«Y al que puede fortaleceros según mi evangelio y la predicación de Jesucristo, según la revelación del ministerio que se ha mantenido oculto desde tiempos eternos». Romanos 16: 25
El plan de nuestra redención no fue una reflexión ulterior, formulada después de la caída de Adán. Fue una revelación «del misterio que se ha mantenido oculto desde tiempos eternos» (Romanos 16: 25). Fue una manifestación de los principios que desde la eternidad habían sido el fundamento del trono de Dios. Desde el principio, Dios y Cristo sabían de la apostasía de Satanás y de la caída del ser humano seducido por el apóstata. El Señor no ordenó que el pecado existiese, sino que previó su existencia e hizo provisión para hacer frente a la terrible emergencia.

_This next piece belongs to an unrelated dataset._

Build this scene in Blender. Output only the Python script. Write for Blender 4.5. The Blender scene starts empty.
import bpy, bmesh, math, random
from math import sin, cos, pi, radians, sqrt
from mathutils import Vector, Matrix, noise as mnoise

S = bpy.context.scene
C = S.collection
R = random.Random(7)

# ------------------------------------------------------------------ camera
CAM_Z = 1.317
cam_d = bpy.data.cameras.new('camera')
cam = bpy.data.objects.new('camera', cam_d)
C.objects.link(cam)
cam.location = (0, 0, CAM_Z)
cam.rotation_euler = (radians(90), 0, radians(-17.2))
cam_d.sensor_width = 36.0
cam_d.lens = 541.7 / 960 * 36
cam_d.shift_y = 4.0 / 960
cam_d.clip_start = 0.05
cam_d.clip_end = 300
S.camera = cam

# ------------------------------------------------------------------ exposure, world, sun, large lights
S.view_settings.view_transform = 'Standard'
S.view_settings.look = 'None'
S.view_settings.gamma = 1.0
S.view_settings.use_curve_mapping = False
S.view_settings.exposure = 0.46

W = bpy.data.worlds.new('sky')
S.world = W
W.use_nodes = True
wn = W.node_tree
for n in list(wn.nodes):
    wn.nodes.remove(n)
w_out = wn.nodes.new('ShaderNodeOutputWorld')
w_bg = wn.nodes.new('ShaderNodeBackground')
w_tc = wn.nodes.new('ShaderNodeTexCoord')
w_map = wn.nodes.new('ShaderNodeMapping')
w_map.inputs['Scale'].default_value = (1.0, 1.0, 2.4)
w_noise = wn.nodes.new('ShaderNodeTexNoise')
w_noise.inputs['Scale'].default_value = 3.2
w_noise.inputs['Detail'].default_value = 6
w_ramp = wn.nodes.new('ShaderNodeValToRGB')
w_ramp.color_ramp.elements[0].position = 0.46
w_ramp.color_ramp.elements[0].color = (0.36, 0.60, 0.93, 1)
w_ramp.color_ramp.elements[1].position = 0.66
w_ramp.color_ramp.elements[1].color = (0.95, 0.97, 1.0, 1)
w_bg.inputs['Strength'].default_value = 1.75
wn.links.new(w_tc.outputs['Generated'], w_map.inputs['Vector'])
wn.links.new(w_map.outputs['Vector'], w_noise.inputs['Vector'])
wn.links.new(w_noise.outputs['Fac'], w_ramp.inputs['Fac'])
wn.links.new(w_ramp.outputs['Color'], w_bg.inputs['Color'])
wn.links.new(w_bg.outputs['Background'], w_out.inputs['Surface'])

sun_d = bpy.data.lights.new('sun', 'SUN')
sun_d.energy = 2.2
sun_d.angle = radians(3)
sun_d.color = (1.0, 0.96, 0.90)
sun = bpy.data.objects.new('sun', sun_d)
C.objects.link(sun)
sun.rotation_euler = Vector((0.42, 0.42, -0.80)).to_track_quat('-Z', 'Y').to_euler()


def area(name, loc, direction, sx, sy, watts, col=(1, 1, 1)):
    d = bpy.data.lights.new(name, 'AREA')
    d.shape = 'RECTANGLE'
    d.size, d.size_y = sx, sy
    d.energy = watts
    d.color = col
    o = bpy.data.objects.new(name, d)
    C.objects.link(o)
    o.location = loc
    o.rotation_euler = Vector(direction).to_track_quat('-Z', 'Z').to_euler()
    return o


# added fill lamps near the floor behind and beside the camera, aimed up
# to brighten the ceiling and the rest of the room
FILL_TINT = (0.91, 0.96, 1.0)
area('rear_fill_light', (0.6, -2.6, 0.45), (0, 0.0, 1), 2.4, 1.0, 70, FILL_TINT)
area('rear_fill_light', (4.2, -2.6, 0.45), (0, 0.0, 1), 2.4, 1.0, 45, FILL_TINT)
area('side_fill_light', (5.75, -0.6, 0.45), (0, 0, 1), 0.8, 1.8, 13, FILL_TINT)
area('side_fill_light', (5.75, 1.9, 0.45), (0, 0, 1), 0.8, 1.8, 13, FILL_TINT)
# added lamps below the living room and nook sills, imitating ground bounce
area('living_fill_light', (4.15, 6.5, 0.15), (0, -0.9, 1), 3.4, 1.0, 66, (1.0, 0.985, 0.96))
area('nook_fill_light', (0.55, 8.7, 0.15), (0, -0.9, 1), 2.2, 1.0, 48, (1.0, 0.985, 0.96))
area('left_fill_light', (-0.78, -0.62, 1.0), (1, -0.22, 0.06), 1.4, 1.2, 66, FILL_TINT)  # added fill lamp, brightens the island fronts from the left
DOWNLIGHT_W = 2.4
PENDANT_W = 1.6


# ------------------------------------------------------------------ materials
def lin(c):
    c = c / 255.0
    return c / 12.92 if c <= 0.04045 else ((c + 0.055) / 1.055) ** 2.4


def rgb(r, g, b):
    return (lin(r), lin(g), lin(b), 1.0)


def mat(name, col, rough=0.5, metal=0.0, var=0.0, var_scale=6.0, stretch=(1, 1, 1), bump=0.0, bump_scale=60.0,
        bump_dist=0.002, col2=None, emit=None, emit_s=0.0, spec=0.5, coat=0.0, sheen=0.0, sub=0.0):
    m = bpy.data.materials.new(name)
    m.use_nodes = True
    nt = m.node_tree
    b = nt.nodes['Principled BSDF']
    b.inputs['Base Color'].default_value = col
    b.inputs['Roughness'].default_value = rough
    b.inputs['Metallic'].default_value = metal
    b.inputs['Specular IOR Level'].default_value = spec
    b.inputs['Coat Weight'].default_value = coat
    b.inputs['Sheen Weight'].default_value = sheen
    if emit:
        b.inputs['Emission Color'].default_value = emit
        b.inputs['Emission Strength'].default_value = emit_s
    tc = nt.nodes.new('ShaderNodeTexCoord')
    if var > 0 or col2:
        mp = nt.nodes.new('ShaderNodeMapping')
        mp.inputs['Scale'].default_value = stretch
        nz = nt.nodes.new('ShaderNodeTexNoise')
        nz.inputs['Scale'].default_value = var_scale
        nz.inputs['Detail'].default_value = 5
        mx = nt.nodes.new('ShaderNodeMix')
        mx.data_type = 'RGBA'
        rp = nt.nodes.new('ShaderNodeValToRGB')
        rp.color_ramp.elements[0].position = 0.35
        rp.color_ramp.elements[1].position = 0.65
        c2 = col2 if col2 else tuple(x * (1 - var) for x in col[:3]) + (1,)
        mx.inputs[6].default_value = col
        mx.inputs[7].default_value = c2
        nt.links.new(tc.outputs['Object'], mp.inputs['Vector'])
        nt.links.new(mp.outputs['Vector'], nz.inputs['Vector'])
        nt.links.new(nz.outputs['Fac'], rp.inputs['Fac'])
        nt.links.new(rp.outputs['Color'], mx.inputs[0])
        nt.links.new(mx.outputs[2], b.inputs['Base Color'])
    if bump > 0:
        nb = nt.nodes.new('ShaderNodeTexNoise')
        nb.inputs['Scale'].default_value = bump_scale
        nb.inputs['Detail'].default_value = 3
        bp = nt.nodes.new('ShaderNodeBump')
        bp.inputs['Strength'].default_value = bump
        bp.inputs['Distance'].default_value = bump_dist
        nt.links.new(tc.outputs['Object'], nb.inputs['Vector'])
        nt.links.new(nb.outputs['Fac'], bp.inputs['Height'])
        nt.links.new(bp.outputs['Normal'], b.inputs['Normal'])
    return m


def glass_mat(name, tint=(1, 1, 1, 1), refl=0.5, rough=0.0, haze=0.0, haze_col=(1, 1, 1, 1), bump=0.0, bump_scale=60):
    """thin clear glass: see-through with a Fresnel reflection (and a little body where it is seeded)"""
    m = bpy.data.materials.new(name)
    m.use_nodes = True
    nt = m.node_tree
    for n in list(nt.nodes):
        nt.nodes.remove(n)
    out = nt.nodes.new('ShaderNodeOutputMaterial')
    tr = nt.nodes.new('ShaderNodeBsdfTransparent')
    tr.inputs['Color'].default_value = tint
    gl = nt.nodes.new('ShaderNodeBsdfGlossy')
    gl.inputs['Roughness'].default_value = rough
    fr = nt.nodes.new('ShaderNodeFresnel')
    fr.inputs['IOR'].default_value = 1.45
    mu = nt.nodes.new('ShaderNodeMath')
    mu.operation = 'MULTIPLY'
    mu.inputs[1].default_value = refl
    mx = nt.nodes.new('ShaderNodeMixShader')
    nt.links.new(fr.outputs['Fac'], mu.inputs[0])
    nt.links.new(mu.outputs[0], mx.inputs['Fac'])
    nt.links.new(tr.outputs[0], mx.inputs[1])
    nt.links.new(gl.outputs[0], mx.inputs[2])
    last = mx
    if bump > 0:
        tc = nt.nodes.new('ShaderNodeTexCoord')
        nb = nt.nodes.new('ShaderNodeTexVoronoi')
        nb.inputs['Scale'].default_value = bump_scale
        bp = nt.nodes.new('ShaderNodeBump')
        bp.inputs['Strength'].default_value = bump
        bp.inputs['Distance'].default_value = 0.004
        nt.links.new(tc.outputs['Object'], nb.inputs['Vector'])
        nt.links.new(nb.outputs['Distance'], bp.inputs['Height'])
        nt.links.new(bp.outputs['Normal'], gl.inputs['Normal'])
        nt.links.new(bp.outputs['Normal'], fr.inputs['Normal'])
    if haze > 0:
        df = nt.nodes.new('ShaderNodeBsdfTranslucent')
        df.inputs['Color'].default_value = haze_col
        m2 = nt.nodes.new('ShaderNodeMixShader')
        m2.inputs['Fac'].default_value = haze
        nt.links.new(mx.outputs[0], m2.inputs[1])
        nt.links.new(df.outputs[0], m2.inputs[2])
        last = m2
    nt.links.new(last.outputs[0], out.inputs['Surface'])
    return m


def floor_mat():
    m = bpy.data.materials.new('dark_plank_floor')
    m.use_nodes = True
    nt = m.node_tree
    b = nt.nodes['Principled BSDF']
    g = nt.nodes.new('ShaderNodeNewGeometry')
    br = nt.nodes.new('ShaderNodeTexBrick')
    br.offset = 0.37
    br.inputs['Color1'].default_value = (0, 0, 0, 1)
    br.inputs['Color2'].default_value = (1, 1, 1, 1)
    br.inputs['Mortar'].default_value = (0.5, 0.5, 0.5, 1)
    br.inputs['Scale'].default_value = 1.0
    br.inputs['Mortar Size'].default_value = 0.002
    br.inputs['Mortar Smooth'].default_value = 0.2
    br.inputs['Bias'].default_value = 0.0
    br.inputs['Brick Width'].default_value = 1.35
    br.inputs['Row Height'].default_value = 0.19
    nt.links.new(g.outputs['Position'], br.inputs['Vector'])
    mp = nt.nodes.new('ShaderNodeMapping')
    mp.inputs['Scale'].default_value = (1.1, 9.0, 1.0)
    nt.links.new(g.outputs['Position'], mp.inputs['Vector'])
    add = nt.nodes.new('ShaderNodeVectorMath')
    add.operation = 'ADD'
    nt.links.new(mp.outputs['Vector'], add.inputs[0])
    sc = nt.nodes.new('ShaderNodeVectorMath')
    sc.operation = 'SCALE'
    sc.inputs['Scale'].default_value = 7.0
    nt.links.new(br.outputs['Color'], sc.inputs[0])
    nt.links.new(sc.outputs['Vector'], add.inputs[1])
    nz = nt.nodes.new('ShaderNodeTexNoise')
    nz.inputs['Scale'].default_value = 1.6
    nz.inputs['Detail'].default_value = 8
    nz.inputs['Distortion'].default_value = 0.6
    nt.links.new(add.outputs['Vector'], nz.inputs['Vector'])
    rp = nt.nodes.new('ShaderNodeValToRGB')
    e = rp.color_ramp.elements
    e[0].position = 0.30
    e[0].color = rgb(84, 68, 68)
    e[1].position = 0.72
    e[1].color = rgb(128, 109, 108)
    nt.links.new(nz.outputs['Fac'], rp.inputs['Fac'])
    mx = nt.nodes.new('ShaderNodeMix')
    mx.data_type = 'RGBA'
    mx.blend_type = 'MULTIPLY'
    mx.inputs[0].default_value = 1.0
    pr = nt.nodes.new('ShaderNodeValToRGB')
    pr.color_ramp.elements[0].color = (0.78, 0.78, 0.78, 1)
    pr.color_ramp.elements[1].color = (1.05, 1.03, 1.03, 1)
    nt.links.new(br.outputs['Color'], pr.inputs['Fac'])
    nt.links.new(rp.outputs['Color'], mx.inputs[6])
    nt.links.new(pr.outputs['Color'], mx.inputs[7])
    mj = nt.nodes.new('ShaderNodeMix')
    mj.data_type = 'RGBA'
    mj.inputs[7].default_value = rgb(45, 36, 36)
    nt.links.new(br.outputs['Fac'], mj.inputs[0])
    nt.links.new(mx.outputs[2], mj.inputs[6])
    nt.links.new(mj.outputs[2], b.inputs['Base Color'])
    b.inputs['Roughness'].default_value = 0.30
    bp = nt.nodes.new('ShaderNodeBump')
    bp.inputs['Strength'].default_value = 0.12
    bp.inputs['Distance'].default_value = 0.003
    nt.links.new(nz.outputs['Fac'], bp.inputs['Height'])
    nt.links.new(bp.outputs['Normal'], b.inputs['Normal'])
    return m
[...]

Tan grande fue su amor por el mundo, que se comprometió a dar a su Hijo unigénito «para que todo aquel que en él cree, no se pierda, mas tenga vida eterna» (Juan 3: 16, RV60).
Éste fue un sacrificio voluntario. Jesús podía haber permanecido al lado del Padre. Podía haber conservado la gloria del cielo y el homenaje de los ángeles. Pero prefirió devolver el cetro a las manos del Padre y bajar del trono del universo, a fin de traer luz a los que estaban en tinieblas, y vida a los que perecían.